Before the frost of the other week, we covered the youngest of our transplants, and stapled our screened-in greenhouse with warming plastic to try to prolong the basil, cucumbers, peppers, and cherry tomatoes. The temperature dipped to 28°, and that morning as I drove into the farm, I dreaded encountering what the freeze had done to the crops that had been with us for so many months. We had prepared by harvesting heavy all of the fruit that may still be valuable, but to expect their frozen shriveled form was saddening to me.
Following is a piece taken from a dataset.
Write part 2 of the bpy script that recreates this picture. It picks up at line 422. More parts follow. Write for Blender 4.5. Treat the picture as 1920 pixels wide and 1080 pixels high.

It is the ultimate experiment in letting go for me, this perpetual acceptance of what the weather is bringing, must bring, in order to maintain the balances the natural world requires. It is
part of the process of production for me to know so intimately the land and crops and then expect they will change form drastically when we pull them for compost-making or mow them or wait for them to die in the frost. And while this is a sad thing at times for me, it is also a perpetual lesson in letting go, and loving without expectation. I suppose it is also a lesson in recognizing the positive: on the same morning of the freeze, we ate raw greens with delight for their nutty sweetness was greatly intensified by the cold.
Accepting loss can have great ramifications for personal growth, but I also wonder where the line lies for the sustainable farm to accept crop loss or to fight nature. I tend to err on the side of choosing seeds and crops that can sustain themselves in extreme conditions, instead of going through extreme measures to cover and insulate crops from cold. In fruit farming, many orchard owners will pay helicopter pilots to break up the cold air that would settle on their trees during a frost. I have been a part of a system where we burned wood in a furnace in the greenhouse on cold nights, returning every few hours to feed the flames.
In our case, we tucked in all sides of the greenhouse, renewed the plastic on its doors, and figured that was enough effort to fool the cold. What we encountered was blackened basil, frozen tomatoes, and frost-killed cucumbers. I look forward to the greens.